* Given task: Quote, verbatim, all material below, without pictures.

* Raw data:
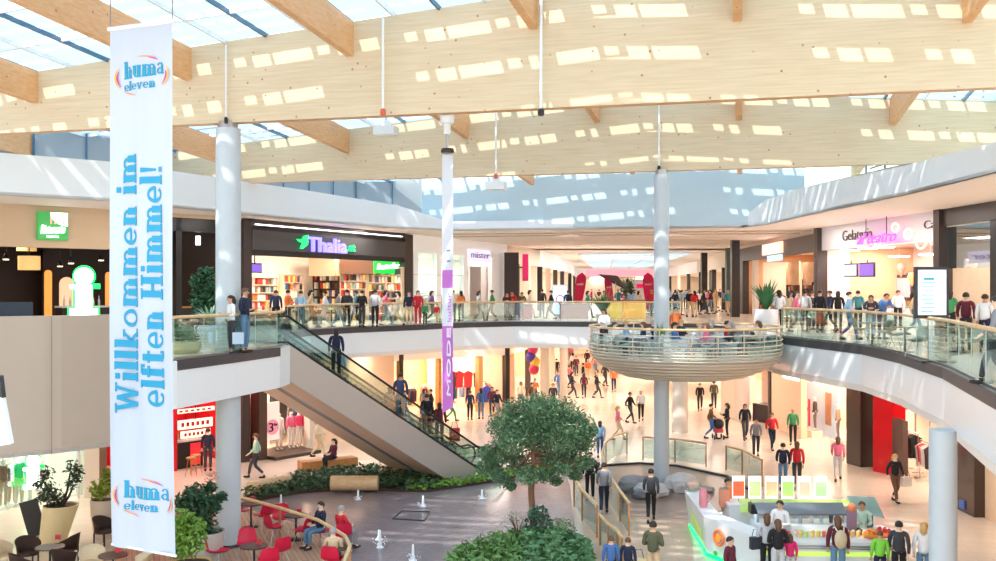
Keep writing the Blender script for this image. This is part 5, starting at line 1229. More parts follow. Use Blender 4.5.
# ============================================================ TREE
random.seed(5)
tb_=L(534,546); troot=thing('indoor_tree','tall fine-leaved evergreen tree with a thin trunk growing in the foreground planter','tree',tb_)
bark=mat('reddish_bark',(132,92,70),.8,noise=.3,nscale=12)
Yt=tb_.y
def TP(px,py,dy=0): return P(px,py,Yt+dy)
ts=[tb_,TP(533,520),TP(531,490),TP(534,465),TP(532,440)]
MB().tube(ts,[.12,.1,.09,.08,.06],10).build('trunk',bark,troot)
blobs=[(505,424,.55,0),(520,412,.6,.3),(540,408,.6,-.3),(560,412,.6,.2),(577,424,.55,0),(512,440,.5,-.4),(535,430,.7,0),(560,435,.6,-.3),(583,442,.42,.2),(497,452,.45,.1),(490,466,.38,0),(518,460,.4,.4),(548,455,.45,.2),(568,455,.4,.5),(585,462,.3,-.1),(500,475,.28,-.3),(545,474,.3,-.2),(528,475,.36,-.5),(575,474,.22,.1),(556,480,.2,.4),(486,452,.25,-.2),(548,420,.6,.6),(528,420,.6,.7),(590,430,.25,0),(510,485,.2,0),(563,468,.25,-.4)]
m=MB()
for (px,py,r,dy) in blobs:
    c=TP(px,py,dy); s=ts[3].lerp(ts[4],random.random()); mid=s.lerp(c,.5)+Vector((0,0,-.1)); m.tube([s,mid,c],[.035,.022,.01],5)
m.build('branches',bark,troot)
m=MB(); m2=MB()
for bi,(px,py,r,dy) in enumerate(blobs):
    c=TP(px,py,dy); n=int(4600*r*r)+220
    for k in range(n):
        d=Vector((random.gauss(0,1),random.gauss(0,1),random.gauss(0,1))).normalized()*r*random.uniform(.35,1.08); d.z*=.78
        leafquad(m2 if (k%5==0) else m,c+d-Vector((0,0,.12*random.random()*r)),random.uniform(.036,.062),0,.9,2.4)
m.build('foliage',lgreen('tree_needles',(84,120,84)),troot)['kind']='stuff'
m2.build('foliage_tips',lgreen('tree_needles_light',(134,160,116)),troot)['kind']='stuff'
# small twiggy shrub near the trunk
def shrub(c,r,h,label,mt,n=600,s=.08,name='shrub',stem=True):
    c=Vector(c); root=thing(name,label,'shrub',c); m=MB()
    for k in range(7):
        a=random.uniform(0,6.28); m.tube([c,c+Vector((r*.3*math.cos(a),r*.3*math.sin(a),h*.5)),c+Vector((r*.7*math.cos(a),r*.7*math.sin(a),h*.9))],[.02,.014,.006],5)
    m.build('stems',bark,root); m=MB()
    for k in range(n):
        a=random.uniform(0,6.28); q=random.random()**.5*r; z=random.uniform(.12,1)*h; q*=(.5+.5*math.sin(math.pi*min(1,z/h*.9+.1)))
        leafquad(m,c+Vector((q*math.cos(a),q*math.sin(a),z)),s*random.uniform(.7,1.3),0,.7)
    m.build('leaves',mt,root)['kind']='stuff'; return root
shrub(L(538,546)+Vector((0,-.25,.15)),.42,1.05,'dark green conical shrub at the foot of the tree trunk',lgreen('shrub_dark',(56,100,78)),900,.07)
shrub(L(518,545)+Vector((0,0,.15)),.6,.8,'airy twiggy shrub left of the tree trunk',lgreen('shrub_pale',(120,140,104)),160,.05); shrub(L(560,545)+Vector((0,0,.15)),.5,.6,'low loose shrub right of the tree trunk',mdg,260,.06)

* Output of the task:
Keep writing the Blender script for this image. This is part 5, starting at line 1229. More parts follow. Use Blender 4.5.
# ============================================================ TREE
random.seed(5)
tb_=L(534,546); troot=thing('indoor_tree','tall fine-leaved evergreen tree with a thin trunk growing in the foreground planter','tree',tb_)
bark=mat('reddish_bark',(132,92,70),.8,noise=.3,nscale=12)
Yt=tb_.y
def TP(px,py,dy=0): return P(px,py,Yt+dy)
ts=[tb_,TP(533,520),TP(531,490),TP(534,465),TP(532,440)]
MB().tube(ts,[.12,.1,.09,.08,.06],10).build('trunk',bark,troot)
blobs=[(505,424,.55,0),(520,412,.6,.3),(540,408,.6,-.3),(560,412,.6,.2),(577,424,.55,0),(512,440,.5,-.4),(535,430,.7,0),(560,435,.6,-.3),(583,442,.42,.2),(497,452,.45,.1),(490,466,.38,0),(518,460,.4,.4),(548,455,.45,.2),(568,455,.4,.5),(585,462,.3,-.1),(500,475,.28,-.3),(545,474,.3,-.2),(528,475,.36,-.5),(575,474,.22,.1),(556,480,.2,.4),(486,452,.25,-.2),(548,420,.6,.6),(528,420,.6,.7),(590,430,.25,0),(510,485,.2,0),(563,468,.25,-.4)]
m=MB()
for (px,py,r,dy) in blobs:
    c=TP(px,py,dy); s=ts[3].lerp(ts[4],random.random()); mid=s.lerp(c,.5)+Vector((0,0,-.1)); m.tube([s,mid,c],[.035,.022,.01],5)
m.build('branches',bark,troot)
m=MB(); m2=MB()
for bi,(px,py,r,dy) in enumerate(blobs):
    c=TP(px,py,dy); n=int(4600*r*r)+220
    for k in range(n):
        d=Vector((random.gauss(0,1),random.gauss(0,1),random.gauss(0,1))).normalized()*r*random.uniform(.35,1.08); d.z*=.78
        leafquad(m2 if (k%5==0) else m,c+d-Vector((0,0,.12*random.random()*r)),random.uniform(.036,.062),0,.9,2.4)
m.build('foliage',lgreen('tree_needles',(84,120,84)),troot)['kind']='stuff'
m2.build('foliage_tips',lgreen('tree_needles_light',(134,160,116)),troot)['kind']='stuff'
# small twiggy shrub near the trunk
def shrub(c,r,h,label,mt,n=600,s=.08,name='shrub',stem=True):
    c=Vector(c); root=thing(name,label,'shrub',c); m=MB()
    for k in range(7):
        a=random.uniform(0,6.28); m.tube([c,c+Vector((r*.3*math.cos(a),r*.3*math.sin(a),h*.5)),c+Vector((r*.7*math.cos(a),r*.7*math.sin(a),h*.9))],[.02,.014,.006],5)
    m.build('stems',bark,root); m=MB()
    for k in range(n):
        a=random.uniform(0,6.28); q=random.random()**.5*r; z=random.uniform(.12,1)*h; q*=(.5+.5*math.sin(math.pi*min(1,z/h*.9+.1)))
        leafquad(m,c+Vector((q*math.cos(a),q*math.sin(a),z)),s*random.uniform(.7,1.3),0,.7)
    m.build('leaves',mt,root)['kind']='stuff'; return root
shrub(L(538,546)+Vector((0,-.25,.15)),.42,1.05,'dark green conical shrub at the foot of the tree trunk',lgreen('shrub_dark',(56,100,78)),900,.07)
shrub(L(518,545)+Vector((0,0,.15)),.6,.8,'airy twiggy shrub left of the tree trunk',lgreen('shrub_pale',(120,140,104)),160,.05); shrub(L(560,545)+Vector((0,0,.15)),.5,.6,'low loose shrub right of the tree trunk',mdg,260,.06)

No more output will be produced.